The task -
Answer with one number: the count of lines in this material that hold the word "scene".

═════ Data provided

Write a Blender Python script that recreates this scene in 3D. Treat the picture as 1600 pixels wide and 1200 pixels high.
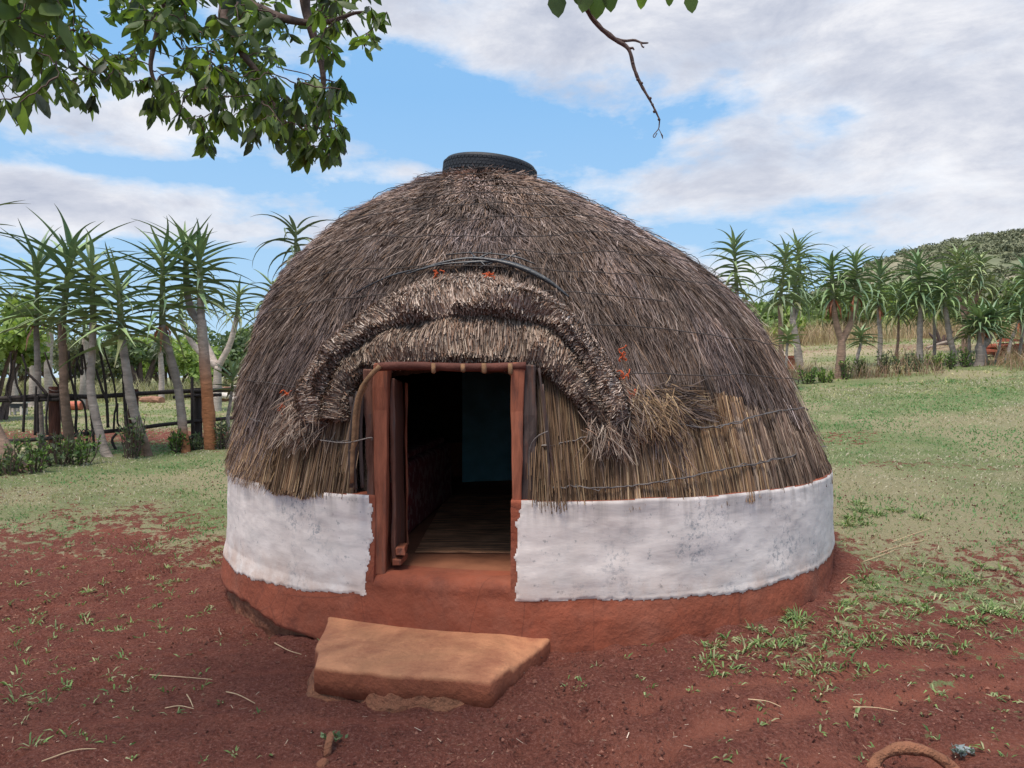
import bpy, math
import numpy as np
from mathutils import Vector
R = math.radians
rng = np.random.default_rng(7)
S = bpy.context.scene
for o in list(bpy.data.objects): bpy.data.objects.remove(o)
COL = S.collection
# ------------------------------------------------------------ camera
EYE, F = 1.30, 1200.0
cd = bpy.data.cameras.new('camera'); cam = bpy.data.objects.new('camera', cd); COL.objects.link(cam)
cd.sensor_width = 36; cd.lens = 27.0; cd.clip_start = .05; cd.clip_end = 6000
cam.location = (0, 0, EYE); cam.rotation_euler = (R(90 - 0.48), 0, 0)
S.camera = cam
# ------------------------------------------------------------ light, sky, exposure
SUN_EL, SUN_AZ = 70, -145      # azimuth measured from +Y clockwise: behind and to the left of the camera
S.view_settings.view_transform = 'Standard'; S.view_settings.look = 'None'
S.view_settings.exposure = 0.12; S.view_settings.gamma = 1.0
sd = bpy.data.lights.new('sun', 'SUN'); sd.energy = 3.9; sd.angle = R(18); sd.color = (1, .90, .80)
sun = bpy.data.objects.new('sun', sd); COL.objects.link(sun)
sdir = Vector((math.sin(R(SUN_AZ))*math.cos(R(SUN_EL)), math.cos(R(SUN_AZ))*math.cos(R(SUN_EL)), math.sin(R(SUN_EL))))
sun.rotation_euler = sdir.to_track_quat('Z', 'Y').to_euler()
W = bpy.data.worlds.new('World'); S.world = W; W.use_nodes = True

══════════

Response -
2